* _Entries with scene source code_:
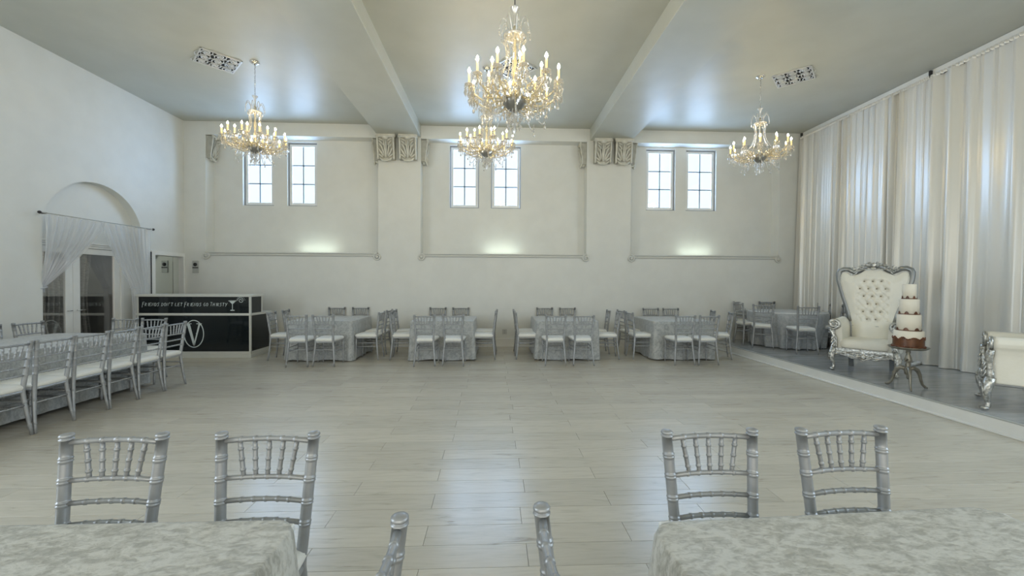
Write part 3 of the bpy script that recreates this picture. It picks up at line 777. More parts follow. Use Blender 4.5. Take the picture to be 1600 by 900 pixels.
# ------------------------------------------------------------ tables
def table(x, y_, w_, l_, label, group, z=0, h=.76, nlegs=4):
    root = empty('banquet_table', (x, y_, z), 0, label, 'table', group)
    MB().box(-w_ / 2 + .012, w_ / 2 - .012, -l_ / 2 + .012, l_ / 2 - .012, h - .03, h - .004, .004).build('tabletop', M_lip, root)
    for sx in (-1, 1):
        for sy in (-1, 1): MB().tube([(sx * (w_ / 2 - .12), sy * (l_ / 2 - .12), 0), (sx * (w_ / 2 - .12), sy * (l_ / 2 - .12), h - .03)], .015, 8).build('leg', M_grey, root)
    return root
def tablecloth(x, y_, w_, l_, label, group, mt, z=0, h=.76, seed=1, hem=.012, rc=.05, fold=.018, fl=.02, dens=1, wave=1):
    rnd = random.Random(seed); ph = [rnd.uniform(0, 6.28) for _ in range(8)]
    hx_, hy = w_ / 2, l_ / 2; per = []
    nx = int(w_ * 22 * dens); ny = int(l_ * 22 * dens); nc = 10
    def side(p, q, n): return [(p[0] + (q[0] - p[0]) * k / n, p[1] + (q[1] - p[1]) * k / n) for k in range(n)]
    cs = [(hx_ - rc, -hy + rc), (hx_ - rc, hy - rc), (-hx_ + rc, hy - rc), (-hx_ + rc, -hy + rc)]
    per += [(p, 0.) for p in side((-hx_ + rc, -hy), (hx_ - rc, -hy), nx)]
    def corner(c, a0): return [((c[0] + rc * math.cos(a0 + PI / 2 * k / nc), c[1] + rc * math.sin(a0 + PI / 2 * k / nc)), math.sin(PI * k / nc)) for k in range(nc)]
    per += corner(cs[0], -PI / 2); per += [(p, 0.) for p in side((hx_, -hy + rc), (hx_, hy - rc), ny)]
    per += corner(cs[1], 0); per += [(p, 0.) for p in side((hx_ - rc, hy), (-hx_ + rc, hy), nx)]
    per += corner(cs[2], PI / 2); per += [(p, 0.) for p in side((-hx_, hy - rc), (-hx_, -hy + rc), ny)]
    per += corner(cs[3], PI)
    n = len(per); vs = []; fs = []
    lv = [0, .008, .03, .08, .16, .26, .38, .5, .62, .74, .86, .95, 1]
    def dcorner(p): return min(math.hypot(abs(p[0]) - hx_, abs(p[1]) - hy), 9)
    for li, t in enumerate(lv):
        for k, (p, cf) in enumerate(per):
            d = Vector(p); nrm = Vector((max(abs(p[0]) - (hx_ - rc), 0) * (1 if p[0] > 0 else -1), max(abs(p[1]) - (hy - rc), 0) * (1 if p[1] > 0 else -1)))
            if nrm.length < 1e-6: nrm = Vector((0, 1 if p[1] > 0 else -1))
            nrm.normalize(); dc = dcorner(p); s_ = p[0] * 1.7 + p[1] * 2.3
            off = .004 + fl * t + fold * t * (math.exp(-(dc / .22) ** 2) * (1.2 + math.sin(dc * 38 + ph[0])) + .35 * math.sin(s_ * 7 + ph[1]) + .25 * math.sin(s_ * 17 + ph[2] + t * 2))
            if t < .03: off = .004 - .006 * (1 - t / .03)
            zz = h - .0 - (h - hem) * t + (wave * hem * .5 * math.sin(s_ * 5 + ph[3]) * t if t > .9 else 0)
            vs.append((d.x + nrm.x * off, d.y + nrm.y * off, zz))
    for li in range(len(lv) - 1):
        for k in range(n):
            k2 = (k + 1) % n; fs.append((li * n + k, (li + 1) * n + k, (li + 1) * n + k2, li * n + k2))
    # top rings
    base = 0; prev = 0
    for si, sc_ in enumerate((.985, .93, .8, .65, .5, .35, .2, .08)):
        st = len(vs)
        for k, (p, cf) in enumerate(per):
            x_, yy = p[0] * sc_, p[1] * sc_
            wz = .0022 * (math.sin(x_ * 23 + ph[4] + 2 * math.sin(yy * 9)) + math.sin(yy * 19 + x_ * 11 + ph[5])) * min(1, (1 - sc_) * 8)
            vs.append((x_, yy, h + .001 + max(0, wz)))
        for k in range(n):
            k2 = (k + 1) % n; fs.append((prev + k, prev + k2, st + k2, st + k))
        prev = st
    fs.append(tuple(prev + k for k in range(n)))
    o = MB().add(vs, fs, True).build('tablecloth', mt); o.location = (x, y_, z)
    return tag(o, label, 'tablecloth', group)
TG = 'square dining tables'; TCG = 'cloths on the square tables'
SQ = [(-3.33, 8.42, 'beside the black bar', M_cloth), (-1.01, 8.42, 'left of the wall outlet', M_cloth), (1.43, 8.42, 'right of the wall outlet', M_cloth), (3.73, 8.38, 'nearest the stage step', M_cloth)]
FG = [(-1.215, .695, 'at the lower left corner of the photo', M_cloth_warm), (1.115, .665, 'at the lower right corner of the photo', M_cloth_warm)]
for i, (x, y_, wh, mt) in enumerate(SQ):
    table(x, y_, 1.22, 1.22, 'square table under silver cloth ' + wh, TG)
    tablecloth(x, y_, 1.22, 1.22, 'silver damask tablecloth on the square table ' + wh, TCG, mt, seed=i + 2, rc=.05, hem=.02)
for i, (x, y_, wh, mt) in enumerate(FG):
    table(x, y_, 1.2, 1.22, 'square table under pale damask cloth ' + wh, TG)
    ob = tablecloth(x, y_, 1.2, 1.22, 'pale marbled damask tablecloth ' + wh, TCG, mt, seed=i + 12, rc=.075, hem=.03, fold=.035, fl=.05, dens=2.2)
    if i: ob.rotation_euler = (0, 0, .045)
LY0, LY1 = 2.4, 6.05
table(-5.65, (LY0 + LY1) / 2, 1.25, LY1 - LY0, 'long table under silver cloth along the left wall', 'long tables')
tablecloth(-5.65, (LY0 + LY1) / 2, 1.25, LY1 - LY0, 'silver damask cloth over the long table by the left wall', 'cloth on the long table', M_cloth, seed=31, hem=.045, wave=0)
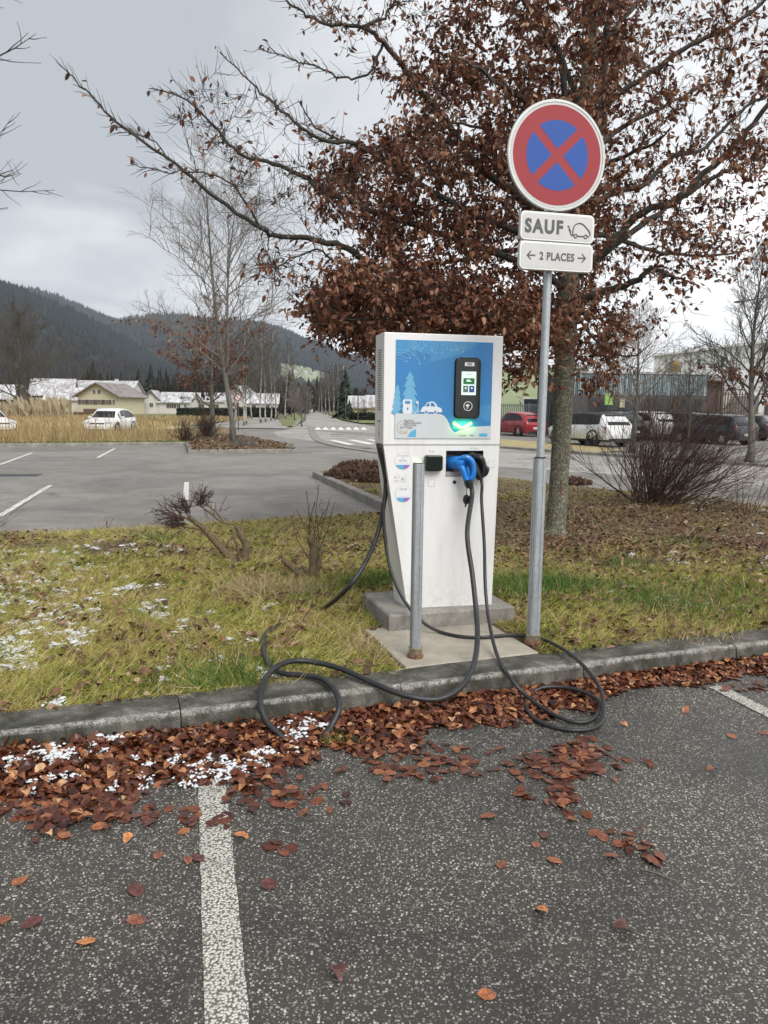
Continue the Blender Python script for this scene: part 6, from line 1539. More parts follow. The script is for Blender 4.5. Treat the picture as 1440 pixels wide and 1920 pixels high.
mb = MB(); mb.prism([(-.017, .006), (-.006, .014), (.008, .012), (.014, .003), (.008, -.006), (.002, -.010), (-.002, -.018), (-.008, -.018), (-.004, -.006), (-.012, -.002)], (x, -.027, z), (1, 0, 0), (0, 0, 1), (0, -1, 0), .0006); mb.build('card_hand_icon', 'sticker', du)
mb = MB(); mb.prism([(.004, .002), (.016, .006), (.012, -.010), (.002, -.012)], (x, -.0276, z), (1, 0, 0), (0, 0, 1), (0, -1, 0), .0004); mb.build('card_icon', 'gloss_black', du)
# green V light
def vbar(cx, cz, sgn, ln=.062, w=.017, nm='status_light', m='led', y=-.005):
    mb = MB(); a = math.radians(33)*sgn; ca, sa = math.cos(a), math.sin(a)
    pts = [(px_*ca-pz_*sa, px_*sa+pz_*ca) for px_, pz_ in rrect(0, -w/2, ln, w/2, w*.45, 4)] if sgn > 0 else [(-(px_*ca+pz_*sa), (-px_*sa+pz_*ca)) for px_, pz_ in rrect(0, -w/2, ln, w/2, w*.45, 4)][::-1]
    mb.prism(pts, (cx, y, cz), (1, 0, 0), (0, 0, 1), (0, -1, 0), .006); return mb.build(nm, m, K)
x, z = pp(.705, .895); vbar(x-.002, z, 1, .075, .02); vbar(x-.012, z, -1, .075, .02)
vbar(.270, 1.045, -1, .062, .022, 'status_light', 'led2', -.001)
ld_ = bpy.data.lights.new('status_glow', 'AREA'); ld_.shape = 'RECTANGLE'; ld_.size = .12; ld_.size_y = .03; ld_.energy = .10; ld_.color = (.25, 1, .15)
lo_ = bpy.data.objects.new('status_glow', ld_); COL.objects.link(lo_); lo_.parent = K; lo_.location = (x, -.035, z+.02); lo_.rotation_euler = (R_(90), 0, 0)
# lower front details
def lp(nm, x0, z0, x1, z1, r, y, th, m, par=low, bev=0): return rounded_plate(nm, x0, z0, x1, z1, r, y, y-th, m, par, bev)
sk = lp('left_socket', .292, .998, .418, 1.108, .02, 0.0, .045, 'black', K, .006)
rounded_plate('socket_flap', .299, 1.005, .411, 1.101, .016, -.0452, -.050, 'gloss_black', sk, .002)
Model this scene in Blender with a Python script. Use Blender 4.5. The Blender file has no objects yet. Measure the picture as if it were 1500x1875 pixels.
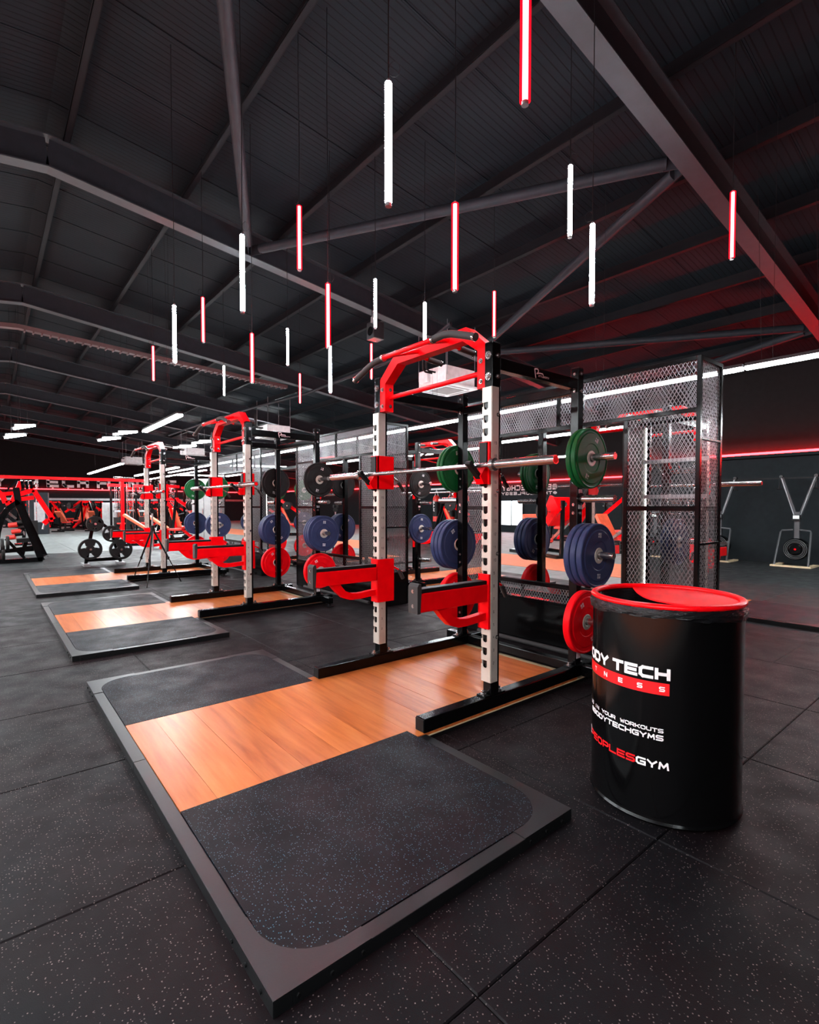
import bpy, math, random
import numpy as np
from mathutils import Vector, Matrix
PI = math.pi
random.seed(7)
SC = bpy.context.scene
COL = SC.collection

# ------------------------------------------------------------------ camera
def rad(d): return d * PI / 180
YAW, PITCH, ROLL = rad(50.555), rad(-1.7465), rad(-0.0297)
CAM = Vector((-0.5299, -1.1777, 1.2775))
_F0 = Vector((math.cos(YAW), math.sin(YAW), 0)); _R0 = Vector((math.sin(YAW), -math.cos(YAW), 0)); _U0 = Vector((0, 0, 1))
_F = _F0 * math.cos(PITCH) + _U0 * math.sin(PITCH)
_V = _U0 * math.cos(PITCH) - _F0 * math.sin(PITCH)
_R = _R0 * math.cos(ROLL) - _V * math.sin(ROLL)
_U = _R0 * math.sin(ROLL) + _V * math.cos(ROLL)
cam_data = bpy.data.cameras.new('camera')
cam_data.sensor_fit = 'HORIZONTAL'; cam_data.sensor_width = 36
cam_data.lens = 945.5 / 1500 * 36
cam_data.shift_y = (955.9 - 937.5) / 1500
cam_data.clip_end = 200
cam = bpy.data.objects.new('camera', cam_data); COL.objects.link(cam)
cam.matrix_world = Matrix(((_R.x, _U.x, -_F.x, CAM.x), (_R.y, _U.y, -_F.y, CAM.y), (_R.z, _U.z, -_F.z, CAM.z), (0, 0, 0, 1)))
SC.camera = cam

# ------------------------------------------------------------------ world, exposure, light levels
w = bpy.data.worlds.new('world'); SC.world = w; w.use_nodes = True
w.node_tree.nodes['Background'].inputs[0].default_value = (0.02, 0.022, 0.025, 1)
w.node_tree.nodes['Background'].inputs[1].default_value = 1.0
vs = SC.view_settings
vs.view_transform = 'Standard'; vs.look = 'None'; vs.gamma = 1; vs.use_curve_mapping = False
vs.exposure = 0.35
TUBE_WHITE = 170.0      # radiance of the white pendant tubes
TUBE_RED = 230.0
STRIP = 110.0           # long linear pendants
LED_RED = 80.0
WINDOW = 5.0
cy = SC.cycles
cy.max_bounces = 6; cy.diffuse_bounces = 3; cy.glossy_bounces = 4; cy.transmission_bounces = 3; cy.transparent_max_bounces = 6
cy.sample_clamp_indirect = 4.0; cy.sample_clamp_direct = 0.0
cy.caustics_reflective = False; cy.caustics_refractive = False
cy.use_light_tree = True
cy.use_denoising = True
cy.use_adaptive_sampling = True; cy.adaptive_threshold = 0.02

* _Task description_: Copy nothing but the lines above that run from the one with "Model this scene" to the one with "COL = SC.collection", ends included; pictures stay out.

* _Written response_:
Model this scene in Blender with a Python script. Use Blender 4.5. The Blender file has no objects yet. Measure the picture as if it were 1500x1875 pixels.
import bpy, math, random
import numpy as np
from mathutils import Vector, Matrix
PI = math.pi
random.seed(7)
SC = bpy.context.scene
COL = SC.collection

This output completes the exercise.